## Your goal
Retype all of the data exactly as given.

━━━━━━

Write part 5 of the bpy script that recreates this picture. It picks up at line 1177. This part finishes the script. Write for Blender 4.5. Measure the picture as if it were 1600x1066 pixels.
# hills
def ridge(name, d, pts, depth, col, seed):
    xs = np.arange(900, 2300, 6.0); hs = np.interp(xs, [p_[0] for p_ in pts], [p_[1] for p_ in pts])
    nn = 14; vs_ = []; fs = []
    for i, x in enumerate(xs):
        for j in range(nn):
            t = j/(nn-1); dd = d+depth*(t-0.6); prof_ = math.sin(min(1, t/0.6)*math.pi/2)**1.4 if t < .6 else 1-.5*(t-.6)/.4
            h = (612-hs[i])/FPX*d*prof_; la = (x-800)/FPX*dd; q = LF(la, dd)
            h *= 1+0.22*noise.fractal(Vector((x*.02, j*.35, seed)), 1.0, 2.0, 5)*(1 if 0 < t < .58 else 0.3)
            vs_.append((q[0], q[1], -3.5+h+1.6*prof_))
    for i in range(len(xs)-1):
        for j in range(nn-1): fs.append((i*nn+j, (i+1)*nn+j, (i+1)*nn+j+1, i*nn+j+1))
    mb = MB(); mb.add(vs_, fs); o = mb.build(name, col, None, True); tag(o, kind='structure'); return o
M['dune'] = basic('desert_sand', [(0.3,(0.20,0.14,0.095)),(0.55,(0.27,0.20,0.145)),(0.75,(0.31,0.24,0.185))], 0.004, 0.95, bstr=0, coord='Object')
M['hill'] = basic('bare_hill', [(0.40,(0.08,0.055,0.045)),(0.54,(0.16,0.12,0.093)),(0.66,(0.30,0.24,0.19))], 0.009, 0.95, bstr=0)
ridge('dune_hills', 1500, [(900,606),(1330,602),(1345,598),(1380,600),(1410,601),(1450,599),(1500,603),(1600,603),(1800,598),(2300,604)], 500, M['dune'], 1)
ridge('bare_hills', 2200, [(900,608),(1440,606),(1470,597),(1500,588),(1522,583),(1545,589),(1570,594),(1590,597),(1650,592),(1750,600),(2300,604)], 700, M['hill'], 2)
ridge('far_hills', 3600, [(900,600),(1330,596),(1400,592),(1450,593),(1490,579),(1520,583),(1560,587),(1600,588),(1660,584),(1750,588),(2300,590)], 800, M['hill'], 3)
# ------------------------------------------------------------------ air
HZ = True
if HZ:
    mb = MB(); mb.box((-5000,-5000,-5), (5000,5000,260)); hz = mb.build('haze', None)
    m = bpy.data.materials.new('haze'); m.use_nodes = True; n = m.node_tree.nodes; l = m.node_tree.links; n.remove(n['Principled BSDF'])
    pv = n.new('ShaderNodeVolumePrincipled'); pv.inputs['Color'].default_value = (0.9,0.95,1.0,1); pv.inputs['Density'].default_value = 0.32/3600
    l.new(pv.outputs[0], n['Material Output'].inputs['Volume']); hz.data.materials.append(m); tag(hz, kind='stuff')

━━━━━━

## Output of the task
Write part 5 of the bpy script that recreates this picture. It picks up at line 1177. This part finishes the script. Write for Blender 4.5. Measure the picture as if it were 1600x1066 pixels.
# hills
def ridge(name, d, pts, depth, col, seed):
    xs = np.arange(900, 2300, 6.0); hs = np.interp(xs, [p_[0] for p_ in pts], [p_[1] for p_ in pts])
    nn = 14; vs_ = []; fs = []
    for i, x in enumerate(xs):
        for j in range(nn):
            t = j/(nn-1); dd = d+depth*(t-0.6); prof_ = math.sin(min(1, t/0.6)*math.pi/2)**1.4 if t < .6 else 1-.5*(t-.6)/.4
            h = (612-hs[i])/FPX*d*prof_; la = (x-800)/FPX*dd; q = LF(la, dd)
            h *= 1+0.22*noise.fractal(Vector((x*.02, j*.35, seed)), 1.0, 2.0, 5)*(1 if 0 < t < .58 else 0.3)
            vs_.append((q[0], q[1], -3.5+h+1.6*prof_))
    for i in range(len(xs)-1):
        for j in range(nn-1): fs.append((i*nn+j, (i+1)*nn+j, (i+1)*nn+j+1, i*nn+j+1))
    mb = MB(); mb.add(vs_, fs); o = mb.build(name, col, None, True); tag(o, kind='structure'); return o
M['dune'] = basic('desert_sand', [(0.3,(0.20,0.14,0.095)),(0.55,(0.27,0.20,0.145)),(0.75,(0.31,0.24,0.185))], 0.004, 0.95, bstr=0, coord='Object')
M['hill'] = basic('bare_hill', [(0.40,(0.08,0.055,0.045)),(0.54,(0.16,0.12,0.093)),(0.66,(0.30,0.24,0.19))], 0.009, 0.95, bstr=0)
ridge('dune_hills', 1500, [(900,606),(1330,602),(1345,598),(1380,600),(1410,601),(1450,599),(1500,603),(1600,603),(1800,598),(2300,604)], 500, M['dune'], 1)
ridge('bare_hills', 2200, [(900,608),(1440,606),(1470,597),(1500,588),(1522,583),(1545,589),(1570,594),(1590,597),(1650,592),(1750,600),(2300,604)], 700, M['hill'], 2)
ridge('far_hills', 3600, [(900,600),(1330,596),(1400,592),(1450,593),(1490,579),(1520,583),(1560,587),(1600,588),(1660,584),(1750,588),(2300,590)], 800, M['hill'], 3)
# ------------------------------------------------------------------ air
HZ = True
if HZ:
    mb = MB(); mb.box((-5000,-5000,-5), (5000,5000,260)); hz = mb.build('haze', None)
    m = bpy.data.materials.new('haze'); m.use_nodes = True; n = m.node_tree.nodes; l = m.node_tree.links; n.remove(n['Principled BSDF'])
    pv = n.new('ShaderNodeVolumePrincipled'); pv.inputs['Color'].default_value = (0.9,0.95,1.0,1); pv.inputs['Density'].default_value = 0.32/3600
    l.new(pv.outputs[0], n['Material Output'].inputs['Volume']); hz.data.materials.append(m); tag(hz, kind='stuff')